## Saved entries
╭──

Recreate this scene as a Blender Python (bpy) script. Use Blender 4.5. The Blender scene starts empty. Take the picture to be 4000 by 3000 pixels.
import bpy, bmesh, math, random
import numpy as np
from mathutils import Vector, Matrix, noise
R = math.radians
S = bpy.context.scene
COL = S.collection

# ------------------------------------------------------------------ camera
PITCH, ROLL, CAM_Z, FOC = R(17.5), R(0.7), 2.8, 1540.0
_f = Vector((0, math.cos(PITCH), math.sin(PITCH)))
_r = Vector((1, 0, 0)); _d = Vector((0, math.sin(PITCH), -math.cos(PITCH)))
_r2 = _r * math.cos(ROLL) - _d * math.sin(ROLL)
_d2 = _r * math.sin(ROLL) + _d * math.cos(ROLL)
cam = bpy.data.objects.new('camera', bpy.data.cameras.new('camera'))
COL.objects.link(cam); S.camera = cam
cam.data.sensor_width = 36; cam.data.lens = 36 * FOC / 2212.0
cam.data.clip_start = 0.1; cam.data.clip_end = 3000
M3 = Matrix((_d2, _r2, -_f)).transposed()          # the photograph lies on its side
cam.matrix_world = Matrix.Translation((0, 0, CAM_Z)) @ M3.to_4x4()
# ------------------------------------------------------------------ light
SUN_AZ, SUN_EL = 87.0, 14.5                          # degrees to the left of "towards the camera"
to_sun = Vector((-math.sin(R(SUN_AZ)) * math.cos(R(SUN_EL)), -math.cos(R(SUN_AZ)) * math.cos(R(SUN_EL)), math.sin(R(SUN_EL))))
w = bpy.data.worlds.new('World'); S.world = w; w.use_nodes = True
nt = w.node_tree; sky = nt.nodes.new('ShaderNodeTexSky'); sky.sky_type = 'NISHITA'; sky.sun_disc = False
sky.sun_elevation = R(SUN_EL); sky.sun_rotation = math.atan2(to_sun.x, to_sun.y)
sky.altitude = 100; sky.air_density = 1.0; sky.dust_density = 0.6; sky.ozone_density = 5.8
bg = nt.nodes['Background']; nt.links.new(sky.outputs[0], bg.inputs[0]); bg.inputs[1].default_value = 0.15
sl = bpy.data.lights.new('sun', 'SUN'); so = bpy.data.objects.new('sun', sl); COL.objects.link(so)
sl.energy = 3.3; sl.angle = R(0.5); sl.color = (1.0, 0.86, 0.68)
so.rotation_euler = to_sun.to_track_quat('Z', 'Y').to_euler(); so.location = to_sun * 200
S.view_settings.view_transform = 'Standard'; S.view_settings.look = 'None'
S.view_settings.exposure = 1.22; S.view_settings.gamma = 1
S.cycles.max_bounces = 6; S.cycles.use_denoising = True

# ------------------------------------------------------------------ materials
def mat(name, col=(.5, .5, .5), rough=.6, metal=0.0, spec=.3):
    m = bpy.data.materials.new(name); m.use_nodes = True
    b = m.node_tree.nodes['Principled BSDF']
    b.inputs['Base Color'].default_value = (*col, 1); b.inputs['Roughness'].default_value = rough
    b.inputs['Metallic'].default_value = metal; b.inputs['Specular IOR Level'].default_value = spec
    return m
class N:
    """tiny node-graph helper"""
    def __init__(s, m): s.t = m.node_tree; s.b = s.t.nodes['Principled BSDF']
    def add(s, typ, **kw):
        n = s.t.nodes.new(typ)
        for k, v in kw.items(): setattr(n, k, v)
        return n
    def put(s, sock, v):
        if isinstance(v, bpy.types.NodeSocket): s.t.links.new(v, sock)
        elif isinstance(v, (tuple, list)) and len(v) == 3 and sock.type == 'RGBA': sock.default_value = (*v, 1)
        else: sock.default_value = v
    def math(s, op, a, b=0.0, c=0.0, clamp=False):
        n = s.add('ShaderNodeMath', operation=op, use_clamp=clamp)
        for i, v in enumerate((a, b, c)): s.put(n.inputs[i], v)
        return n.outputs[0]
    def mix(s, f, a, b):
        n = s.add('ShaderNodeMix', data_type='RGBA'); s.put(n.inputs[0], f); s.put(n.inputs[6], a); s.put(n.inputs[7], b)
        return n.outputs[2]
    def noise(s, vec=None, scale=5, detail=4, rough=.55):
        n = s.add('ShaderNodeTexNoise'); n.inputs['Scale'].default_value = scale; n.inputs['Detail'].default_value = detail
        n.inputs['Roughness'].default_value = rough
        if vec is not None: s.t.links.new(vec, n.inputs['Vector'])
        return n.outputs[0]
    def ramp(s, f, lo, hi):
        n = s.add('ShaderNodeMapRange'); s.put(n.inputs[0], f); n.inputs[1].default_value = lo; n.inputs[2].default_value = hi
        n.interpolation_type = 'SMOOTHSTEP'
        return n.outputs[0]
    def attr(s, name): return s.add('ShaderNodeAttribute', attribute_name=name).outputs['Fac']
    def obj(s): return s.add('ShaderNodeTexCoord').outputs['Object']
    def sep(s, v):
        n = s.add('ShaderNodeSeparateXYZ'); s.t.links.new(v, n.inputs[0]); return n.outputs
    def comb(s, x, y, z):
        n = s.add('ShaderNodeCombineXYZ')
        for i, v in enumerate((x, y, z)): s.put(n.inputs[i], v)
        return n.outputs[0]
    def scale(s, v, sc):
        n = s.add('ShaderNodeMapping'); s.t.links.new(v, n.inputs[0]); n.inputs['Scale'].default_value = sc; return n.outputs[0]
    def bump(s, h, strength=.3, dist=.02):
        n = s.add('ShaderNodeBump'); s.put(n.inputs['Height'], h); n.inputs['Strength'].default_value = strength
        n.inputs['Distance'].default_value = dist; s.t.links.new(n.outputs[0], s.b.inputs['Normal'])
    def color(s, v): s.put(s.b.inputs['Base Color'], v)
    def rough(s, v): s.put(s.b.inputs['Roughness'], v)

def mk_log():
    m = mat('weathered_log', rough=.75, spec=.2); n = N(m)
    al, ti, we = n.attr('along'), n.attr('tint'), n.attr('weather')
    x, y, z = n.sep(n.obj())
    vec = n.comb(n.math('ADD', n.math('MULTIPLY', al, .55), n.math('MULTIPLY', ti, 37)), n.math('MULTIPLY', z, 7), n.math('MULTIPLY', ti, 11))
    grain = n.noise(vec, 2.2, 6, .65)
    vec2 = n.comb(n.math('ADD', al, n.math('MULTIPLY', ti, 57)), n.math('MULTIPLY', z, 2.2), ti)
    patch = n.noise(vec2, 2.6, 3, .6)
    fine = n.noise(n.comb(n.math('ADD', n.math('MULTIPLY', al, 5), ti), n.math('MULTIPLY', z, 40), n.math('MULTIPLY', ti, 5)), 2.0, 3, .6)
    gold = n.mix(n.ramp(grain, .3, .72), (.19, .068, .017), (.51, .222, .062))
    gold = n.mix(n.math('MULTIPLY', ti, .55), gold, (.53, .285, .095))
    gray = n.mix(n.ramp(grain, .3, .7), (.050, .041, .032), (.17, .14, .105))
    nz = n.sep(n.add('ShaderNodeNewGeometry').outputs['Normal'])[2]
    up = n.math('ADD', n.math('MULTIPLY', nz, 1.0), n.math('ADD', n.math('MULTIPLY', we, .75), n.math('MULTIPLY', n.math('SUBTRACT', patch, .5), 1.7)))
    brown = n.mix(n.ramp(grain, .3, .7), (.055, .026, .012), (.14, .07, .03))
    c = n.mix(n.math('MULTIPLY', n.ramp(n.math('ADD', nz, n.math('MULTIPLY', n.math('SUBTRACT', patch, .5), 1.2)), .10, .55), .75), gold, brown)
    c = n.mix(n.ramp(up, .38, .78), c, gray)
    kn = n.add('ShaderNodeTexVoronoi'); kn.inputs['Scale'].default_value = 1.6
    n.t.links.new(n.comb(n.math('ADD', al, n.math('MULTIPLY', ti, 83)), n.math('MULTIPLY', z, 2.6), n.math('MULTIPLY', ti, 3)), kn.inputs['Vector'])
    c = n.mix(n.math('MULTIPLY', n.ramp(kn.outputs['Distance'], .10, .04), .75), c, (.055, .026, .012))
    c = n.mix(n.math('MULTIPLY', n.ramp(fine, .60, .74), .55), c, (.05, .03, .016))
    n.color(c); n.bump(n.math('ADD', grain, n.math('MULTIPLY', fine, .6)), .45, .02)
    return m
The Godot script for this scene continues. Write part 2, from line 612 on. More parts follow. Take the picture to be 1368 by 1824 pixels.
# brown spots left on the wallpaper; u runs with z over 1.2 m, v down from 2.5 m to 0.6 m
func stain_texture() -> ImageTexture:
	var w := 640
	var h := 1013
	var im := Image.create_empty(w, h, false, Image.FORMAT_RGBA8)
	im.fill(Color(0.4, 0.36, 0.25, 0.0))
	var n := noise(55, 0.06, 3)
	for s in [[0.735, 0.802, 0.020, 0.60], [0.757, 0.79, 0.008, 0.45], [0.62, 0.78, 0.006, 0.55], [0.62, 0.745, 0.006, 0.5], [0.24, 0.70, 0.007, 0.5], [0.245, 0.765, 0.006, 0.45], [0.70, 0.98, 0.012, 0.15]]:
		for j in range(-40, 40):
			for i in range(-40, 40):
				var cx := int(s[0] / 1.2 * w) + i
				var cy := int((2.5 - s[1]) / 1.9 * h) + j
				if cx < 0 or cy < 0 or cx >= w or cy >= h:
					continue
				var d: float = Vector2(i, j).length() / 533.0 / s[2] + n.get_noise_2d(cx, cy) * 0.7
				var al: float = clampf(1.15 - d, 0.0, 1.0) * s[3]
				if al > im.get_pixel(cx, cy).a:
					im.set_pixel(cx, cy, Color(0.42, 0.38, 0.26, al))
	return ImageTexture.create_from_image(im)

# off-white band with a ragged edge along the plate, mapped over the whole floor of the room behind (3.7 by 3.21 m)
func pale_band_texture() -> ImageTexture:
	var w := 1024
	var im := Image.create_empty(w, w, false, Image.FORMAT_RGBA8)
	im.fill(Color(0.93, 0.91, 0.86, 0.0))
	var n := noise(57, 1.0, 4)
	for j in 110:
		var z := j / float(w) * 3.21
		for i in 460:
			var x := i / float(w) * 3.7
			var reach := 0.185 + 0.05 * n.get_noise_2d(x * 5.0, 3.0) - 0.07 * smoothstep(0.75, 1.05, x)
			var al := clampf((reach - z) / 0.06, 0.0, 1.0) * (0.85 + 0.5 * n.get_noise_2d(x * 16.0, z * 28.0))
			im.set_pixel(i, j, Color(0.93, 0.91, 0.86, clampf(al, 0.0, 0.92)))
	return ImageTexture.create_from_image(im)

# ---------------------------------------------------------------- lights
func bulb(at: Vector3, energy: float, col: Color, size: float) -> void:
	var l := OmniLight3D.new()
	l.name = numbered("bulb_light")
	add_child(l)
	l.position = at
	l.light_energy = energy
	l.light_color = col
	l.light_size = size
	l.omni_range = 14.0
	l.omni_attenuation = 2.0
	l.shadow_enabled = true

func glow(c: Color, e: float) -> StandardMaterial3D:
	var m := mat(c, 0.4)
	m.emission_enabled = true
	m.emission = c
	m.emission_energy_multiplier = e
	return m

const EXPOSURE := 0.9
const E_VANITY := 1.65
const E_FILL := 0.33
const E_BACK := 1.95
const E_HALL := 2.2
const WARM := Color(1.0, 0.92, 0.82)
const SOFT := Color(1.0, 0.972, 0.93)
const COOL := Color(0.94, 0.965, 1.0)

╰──

## Aim of the task
Can you write out the lines above, from the first one through the one containing "COL = S.collection", exactly as they appear and nothing more?

## Solution for this problem
Recreate this scene as a Blender Python (bpy) script. Use Blender 4.5. The Blender scene starts empty. Take the picture to be 4000 by 3000 pixels.
import bpy, bmesh, math, random
import numpy as np
from mathutils import Vector, Matrix, noise
R = math.radians
S = bpy.context.scene
COL = S.collection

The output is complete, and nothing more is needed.